Archbishop Justin Welby (left) and his father Anthony Montague Browne
Archbishop Welby already knew that he had close connections with the Churchill circle. His mother worked for Sir Winston herself as a personal secretary from 1949–1955. This was how she came to know Montague Browne. On her mother’s side she is the niece of R. A. B. Butler, who served as a Cabinet minister under Churchill during the war and again in the 1950s. On her father’s side she is the niece of Sir Charles Portal, who served as Chief of the Air Staff for most of the Second World War. Lady Williams attended the 2011 Churchill Conference in London where she spoke along with Hugh Lunghi as part of a panel called “Working with Churchill.”

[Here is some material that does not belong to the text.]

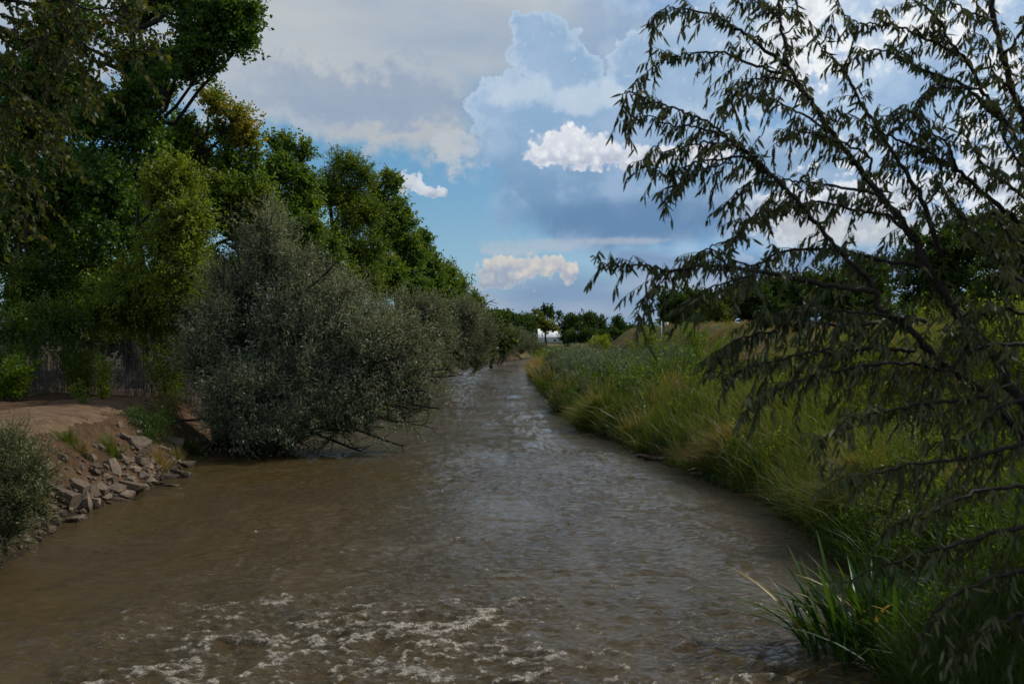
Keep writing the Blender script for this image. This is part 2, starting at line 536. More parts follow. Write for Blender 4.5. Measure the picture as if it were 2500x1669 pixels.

Anthony Montague Browne was born 8 May 1923. The son of an army colonel, he was educated in Switzerland and at Stowe. His time at Oxford was interrupted by war service. He qualified as an RAF pilot and was assigned to fly Beaufighter aircraft and later the Mosquito. His combat skill in the Middle East and Burma theatres earned him a Distinguished Flying Cross at the end of the war. It was this on top of his post-war service in the Foreign Office and fluent French, Montague Browne believed, which caused Churchill to select him to be his private secretary in October 1952. Sadly he died only days after his son was invested as Archbishop of Canterbury in 2013 before a previously agreed-upon meeting between the two of them could take place.
The Archbishop took the whole business of the revelation with great equanimity. And why not? He already knew that his mother was also a direct descendant of the First Duke of Richmond—the illegitimate son of King Charles II.